This Security Exhibit describes the baseline technical and organisational measures C4CI applies to C4CI Arch. It supports the Enterprise Master Services Agreement, Data Processing Addendum, Privacy Policy, and customer security review.
1. Security Program
C4CI maintains a security program designed for a multi-tenant B2B SaaS product that processes infrastructure metadata, architecture evidence, billing records, identity data, support data, and customer-controlled content.
The program is risk-based and evolves as the product, customer base, threat model, and regulatory expectations change.
2. Governance
C4CI maintains ownership for security controls, product changes, incident response, access review, legal-document rollout, and operational runbooks.
Security decisions are documented through architecture decisions, runbooks, code review, test evidence, and operational records where applicable.
3. Identity and Access Control
Baseline controls include:
- authenticated access for protected product surfaces;
- role-based access control for user, organisation, and platform-admin operations;
- organisation-scoped tenancy for customer workspaces;
- least-privilege integration posture where available, including Reader-first cloud discovery;
- administrator access limited to personnel and systems with operational need;
- removal or restriction of access when no longer required;
- customer responsibility for identity-provider configuration, user offboarding, and role assignment.
4. Tenant Isolation
Arch is designed to keep organisation data scoped to the relevant tenant and authorised users. Product APIs, frontend routing, database queries, and integration flows are expected to preserve organisation boundaries.
Security findings that could expose another tenant's data are treated as high priority.
5. Encryption and Secrets
C4CI uses encrypted transport for supported production routes and relies on platform encryption controls for storage layers where available.
Secrets and credentials should be stored in designated secret-management systems or encrypted product stores, not in free-text prompts, comments, or support messages. Customer is responsible for using least-privilege credentials for connected systems.

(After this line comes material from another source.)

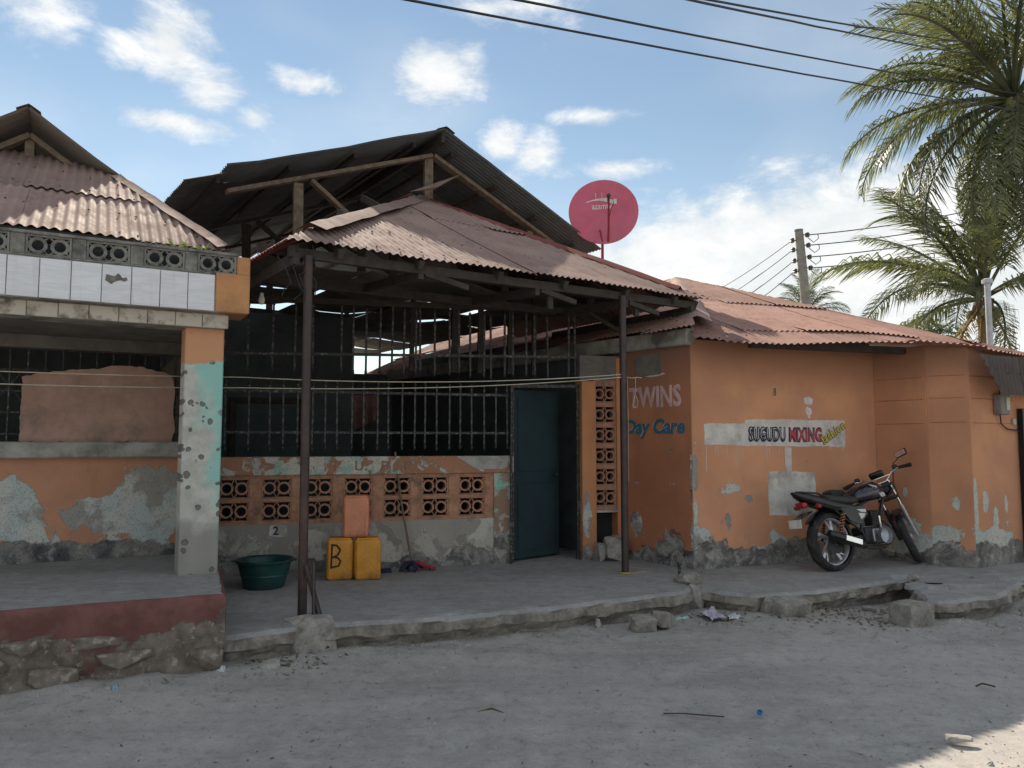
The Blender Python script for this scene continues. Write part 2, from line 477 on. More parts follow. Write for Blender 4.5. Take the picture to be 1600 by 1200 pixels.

6. Logging and Auditability
C4CI records audit and operational events for security, legal acceptance, billing, support, product-control, and administrative workflows where implemented.
Audit records may include user identifiers, organisation identifiers, event type, timestamps, content hashes, request metadata, and relevant product context. Audit records are protected according to the Privacy Policy and Data Processing Addendum.
7. Secure Development
C4CI's secure development practices include:
- version-controlled source changes;
- code review and automated tests for product changes;
- targeted validation for legal registry and content-hash integrity;
- dependency review and vulnerability management where tooling is configured;
- structured architecture decisions for material changes;
- separation between shared standards, product behavior, and environment configuration;
- avoidance of invented operational or customer data in product artifacts.
8. Infrastructure and Operations
The platform is operated using cloud and Kubernetes infrastructure. Operational controls include runbooks, deployment validation, backup and restore practices, health checks, logging, monitoring, and incident-response workflows.
The product architecture targets Microsoft Azure, AKS, Key Vault, database services, Kubernetes addons, and region-specific deployment choices documented in product architecture decisions.
9. Vulnerability Management
C4CI triages vulnerabilities based on severity, exploitability, affected data, tenant isolation impact, operational exposure, and availability impact.
External vulnerability reports are handled under the Vulnerability Disclosure Policy. C4CI may prioritise fixes, mitigations, configuration changes, or customer notifications based on risk.
10. Incident Response
C4CI maintains an incident-response process covering:
- detection and triage;
- severity assignment;
- containment;
- investigation;
- remediation;
- customer communication where required;
- post-incident review.
Customer-impacting security incidents are communicated according to the Data Processing Addendum, Support and SLA Policy, order form, and applicable law. C4CI maintains an internal security and privacy incident-response runbook that covers customer-impact assessment, personal-data-breach assessment, phased customer notices, evidence preservation, and post-incident review.
11. Backup and Recovery
C4CI maintains backup and restore practices for relevant platform components. Backup scope, schedules, retention, and recovery objectives may vary by environment and component.
Customer-specific recovery commitments apply only when stated in an order form or Support and SLA Policy.
12. Personnel and Confidentiality
Personnel with access to customer data or production systems are expected to be bound by confidentiality obligations and to access systems only for authorised business purposes.
C4CI may use contractors, advisers, or subprocessors where needed, subject to confidentiality and data-protection obligations appropriate to their role.
13. Customer Responsibilities
Customer is responsible for:
- securing its identity provider, cloud accounts, repositories, billing accounts, and connected systems;
- assigning least-privilege roles;
- rotating credentials and removing stale access;
- reviewing AI-assisted, architecture, drift, and remediation outputs before relying on them;
- reporting suspected incidents to C4CI promptly;
- avoiding unnecessary secrets and regulated data in free-text fields.
14. Certifications and Reports
SOC 2, ISO 27001, PCI, or other certifications apply only when C4CI has completed and published the relevant certification or report. Until then, C4CI may provide architecture summaries, control descriptions, test evidence, and security questionnaires as trust evidence.